Come Thou Fount of every blessing
Tune my heart to sing Thy grace
Streams of mercy, never ceasing
Call for songs of loudest praise!
(Peter Van Essen)

  There is peace in that!  And rest.  And even joy!!



Sunday, March 10, 2013

Songs in the night

  I was awake in the night. Not unusual really, but there is a lot to think about.

  My dear mother was moved to Hospice yesterday. It is hard to face that reality. That the end of life, as we know it, is near.  I usually am near, but this week I find myself miles away rejoicing in the new life of a baby grandson.

  Lately songs come to me, often at night and I've written about this before.

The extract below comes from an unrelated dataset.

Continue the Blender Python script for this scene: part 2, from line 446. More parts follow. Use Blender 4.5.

I think of them as reminders from God, and when I start thinking out the words I am often amazed at the message there for me.

  A song we sang recently has been playing over and over and has become a constant prayer.  It goes:

He is my Peace...that has broken down every wall,
He is my Peace, He is my Peace...
Cast all your care on Him, for He cares for you
He cares for you...He cares for you
He is my Peace, He is my Peace.

And then this song came to me... I remember singing it with a ladies group in Hope when my kids were little!

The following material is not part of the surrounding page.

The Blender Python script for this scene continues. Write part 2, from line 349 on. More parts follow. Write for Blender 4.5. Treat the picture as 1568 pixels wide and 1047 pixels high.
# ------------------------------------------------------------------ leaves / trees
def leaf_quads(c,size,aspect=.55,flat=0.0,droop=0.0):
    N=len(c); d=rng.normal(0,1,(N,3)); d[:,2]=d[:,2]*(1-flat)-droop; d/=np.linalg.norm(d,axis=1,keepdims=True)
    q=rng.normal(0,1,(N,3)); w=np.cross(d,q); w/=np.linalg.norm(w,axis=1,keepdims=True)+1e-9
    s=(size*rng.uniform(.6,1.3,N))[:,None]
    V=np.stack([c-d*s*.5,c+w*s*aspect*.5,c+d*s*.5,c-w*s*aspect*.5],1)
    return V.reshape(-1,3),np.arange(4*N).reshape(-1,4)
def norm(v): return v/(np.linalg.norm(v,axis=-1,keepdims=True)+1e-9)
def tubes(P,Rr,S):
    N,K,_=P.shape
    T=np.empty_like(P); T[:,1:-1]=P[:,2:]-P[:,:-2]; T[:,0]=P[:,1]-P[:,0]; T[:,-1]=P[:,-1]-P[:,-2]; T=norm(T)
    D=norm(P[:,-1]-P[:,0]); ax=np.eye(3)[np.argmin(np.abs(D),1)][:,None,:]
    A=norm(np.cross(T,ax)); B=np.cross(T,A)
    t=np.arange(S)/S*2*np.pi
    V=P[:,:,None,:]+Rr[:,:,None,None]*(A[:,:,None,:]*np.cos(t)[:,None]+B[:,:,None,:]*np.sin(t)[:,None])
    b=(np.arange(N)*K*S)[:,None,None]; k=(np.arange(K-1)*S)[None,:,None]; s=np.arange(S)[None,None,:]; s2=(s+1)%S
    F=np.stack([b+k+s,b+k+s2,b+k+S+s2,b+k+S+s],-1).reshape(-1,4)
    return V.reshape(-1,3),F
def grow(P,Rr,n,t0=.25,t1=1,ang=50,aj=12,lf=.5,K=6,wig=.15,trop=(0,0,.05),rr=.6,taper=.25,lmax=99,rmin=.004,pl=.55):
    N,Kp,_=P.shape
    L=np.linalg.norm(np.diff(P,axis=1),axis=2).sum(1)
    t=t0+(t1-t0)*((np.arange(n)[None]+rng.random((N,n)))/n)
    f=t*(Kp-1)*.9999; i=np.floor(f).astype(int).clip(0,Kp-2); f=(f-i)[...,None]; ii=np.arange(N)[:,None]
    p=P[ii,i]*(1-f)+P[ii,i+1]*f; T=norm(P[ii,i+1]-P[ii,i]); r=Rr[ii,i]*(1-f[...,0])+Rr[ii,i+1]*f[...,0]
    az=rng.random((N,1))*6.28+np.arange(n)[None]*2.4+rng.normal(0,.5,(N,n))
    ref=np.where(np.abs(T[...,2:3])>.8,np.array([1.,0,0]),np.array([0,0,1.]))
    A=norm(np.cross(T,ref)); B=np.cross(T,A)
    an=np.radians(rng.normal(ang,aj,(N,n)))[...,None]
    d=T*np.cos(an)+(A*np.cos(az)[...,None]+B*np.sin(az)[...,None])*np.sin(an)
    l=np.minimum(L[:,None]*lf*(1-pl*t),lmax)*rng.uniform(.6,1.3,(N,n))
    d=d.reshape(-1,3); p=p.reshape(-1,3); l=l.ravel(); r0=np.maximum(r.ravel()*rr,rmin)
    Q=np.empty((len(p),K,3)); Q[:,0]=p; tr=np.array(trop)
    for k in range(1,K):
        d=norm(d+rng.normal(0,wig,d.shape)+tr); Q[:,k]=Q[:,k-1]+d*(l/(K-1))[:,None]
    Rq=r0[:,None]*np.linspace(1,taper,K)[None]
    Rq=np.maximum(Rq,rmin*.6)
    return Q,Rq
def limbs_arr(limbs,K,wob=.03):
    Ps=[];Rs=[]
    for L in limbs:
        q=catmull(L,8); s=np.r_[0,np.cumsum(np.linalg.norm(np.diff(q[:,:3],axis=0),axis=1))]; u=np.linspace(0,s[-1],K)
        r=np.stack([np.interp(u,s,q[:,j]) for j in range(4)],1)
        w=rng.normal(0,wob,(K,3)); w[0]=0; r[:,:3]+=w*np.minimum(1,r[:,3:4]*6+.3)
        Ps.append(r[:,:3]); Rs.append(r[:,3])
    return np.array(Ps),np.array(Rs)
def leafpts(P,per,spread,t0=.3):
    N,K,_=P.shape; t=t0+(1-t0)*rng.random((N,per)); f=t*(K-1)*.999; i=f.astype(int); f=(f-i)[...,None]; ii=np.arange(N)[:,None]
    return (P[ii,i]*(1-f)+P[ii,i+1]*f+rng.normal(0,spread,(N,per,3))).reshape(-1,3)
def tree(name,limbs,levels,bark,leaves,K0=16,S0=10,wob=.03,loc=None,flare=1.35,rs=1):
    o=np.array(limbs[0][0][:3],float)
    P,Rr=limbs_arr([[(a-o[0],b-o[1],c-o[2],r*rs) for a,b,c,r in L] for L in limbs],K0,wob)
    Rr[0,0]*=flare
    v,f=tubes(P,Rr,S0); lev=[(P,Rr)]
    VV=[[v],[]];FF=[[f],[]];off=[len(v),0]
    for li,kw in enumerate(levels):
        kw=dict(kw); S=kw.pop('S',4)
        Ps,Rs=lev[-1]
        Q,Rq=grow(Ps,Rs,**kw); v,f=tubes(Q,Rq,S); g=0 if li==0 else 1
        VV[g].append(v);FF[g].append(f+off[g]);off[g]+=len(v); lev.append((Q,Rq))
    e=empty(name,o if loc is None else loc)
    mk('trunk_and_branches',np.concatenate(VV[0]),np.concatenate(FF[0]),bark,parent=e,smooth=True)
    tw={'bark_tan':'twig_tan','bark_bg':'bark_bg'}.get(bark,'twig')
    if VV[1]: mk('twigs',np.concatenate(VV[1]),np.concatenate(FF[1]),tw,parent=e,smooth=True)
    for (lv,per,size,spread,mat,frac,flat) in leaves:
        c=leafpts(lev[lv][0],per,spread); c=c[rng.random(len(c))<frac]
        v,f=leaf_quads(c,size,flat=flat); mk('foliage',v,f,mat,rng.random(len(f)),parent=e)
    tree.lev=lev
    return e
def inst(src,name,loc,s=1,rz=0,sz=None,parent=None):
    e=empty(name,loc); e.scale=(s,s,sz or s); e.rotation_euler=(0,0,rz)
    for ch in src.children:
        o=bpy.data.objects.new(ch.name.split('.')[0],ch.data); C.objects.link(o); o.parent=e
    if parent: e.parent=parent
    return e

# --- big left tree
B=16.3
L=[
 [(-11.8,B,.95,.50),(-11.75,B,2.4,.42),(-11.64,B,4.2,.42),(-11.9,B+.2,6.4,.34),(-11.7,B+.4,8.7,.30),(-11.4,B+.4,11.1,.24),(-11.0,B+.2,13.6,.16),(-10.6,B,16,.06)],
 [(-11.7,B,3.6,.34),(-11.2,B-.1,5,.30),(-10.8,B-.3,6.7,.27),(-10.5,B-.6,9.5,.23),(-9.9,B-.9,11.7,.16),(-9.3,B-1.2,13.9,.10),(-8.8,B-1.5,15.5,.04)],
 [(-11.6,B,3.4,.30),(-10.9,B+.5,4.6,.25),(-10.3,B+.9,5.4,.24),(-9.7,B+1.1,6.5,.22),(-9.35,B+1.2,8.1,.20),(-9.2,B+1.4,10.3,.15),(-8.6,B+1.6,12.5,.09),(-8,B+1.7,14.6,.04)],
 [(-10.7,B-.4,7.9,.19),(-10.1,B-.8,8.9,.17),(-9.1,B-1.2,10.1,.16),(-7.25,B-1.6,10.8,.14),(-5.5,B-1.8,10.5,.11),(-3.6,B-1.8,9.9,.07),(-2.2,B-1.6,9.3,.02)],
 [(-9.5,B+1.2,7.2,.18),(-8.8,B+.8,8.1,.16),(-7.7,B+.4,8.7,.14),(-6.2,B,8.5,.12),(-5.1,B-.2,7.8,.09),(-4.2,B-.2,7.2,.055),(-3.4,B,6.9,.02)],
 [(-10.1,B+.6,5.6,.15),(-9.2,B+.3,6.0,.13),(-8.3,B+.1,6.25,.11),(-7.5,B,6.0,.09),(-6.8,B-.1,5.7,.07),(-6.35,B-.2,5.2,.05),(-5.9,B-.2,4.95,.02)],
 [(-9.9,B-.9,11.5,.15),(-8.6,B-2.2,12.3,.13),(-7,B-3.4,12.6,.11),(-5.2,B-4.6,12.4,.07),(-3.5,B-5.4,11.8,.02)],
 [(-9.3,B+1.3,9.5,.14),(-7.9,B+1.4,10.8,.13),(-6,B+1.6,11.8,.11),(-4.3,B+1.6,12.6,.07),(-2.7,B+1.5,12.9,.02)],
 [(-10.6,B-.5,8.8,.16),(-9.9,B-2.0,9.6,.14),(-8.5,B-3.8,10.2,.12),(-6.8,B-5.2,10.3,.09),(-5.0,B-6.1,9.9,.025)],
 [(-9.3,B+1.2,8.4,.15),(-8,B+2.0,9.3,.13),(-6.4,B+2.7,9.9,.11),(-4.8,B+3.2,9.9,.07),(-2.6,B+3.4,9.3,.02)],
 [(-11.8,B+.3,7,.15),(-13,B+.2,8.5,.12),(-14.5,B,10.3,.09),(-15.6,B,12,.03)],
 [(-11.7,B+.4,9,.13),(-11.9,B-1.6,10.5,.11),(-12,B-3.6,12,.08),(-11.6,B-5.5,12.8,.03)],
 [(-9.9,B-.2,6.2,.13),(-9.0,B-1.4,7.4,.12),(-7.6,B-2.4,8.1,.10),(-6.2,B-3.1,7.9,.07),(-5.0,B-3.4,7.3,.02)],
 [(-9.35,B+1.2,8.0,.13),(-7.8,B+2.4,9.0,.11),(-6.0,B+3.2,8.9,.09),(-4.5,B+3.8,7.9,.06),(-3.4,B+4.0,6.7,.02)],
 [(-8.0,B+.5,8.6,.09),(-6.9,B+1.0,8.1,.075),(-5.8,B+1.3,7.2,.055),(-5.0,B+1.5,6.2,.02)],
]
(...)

I cast all my cares upon You
I lay all of my burdens down at your feet
And anytime I don't know, what to do
I will cast all my care upon You.

As I think about coming home, I find myself wanting to clench to life.  And yet it is about opening up my clenched hands and holding them up to God...with open hands and an open heart. It is about letting go and trusting it all to God. The God who cares for me, who loves my mom and is calling her home, who loves and brings new life so we have hope.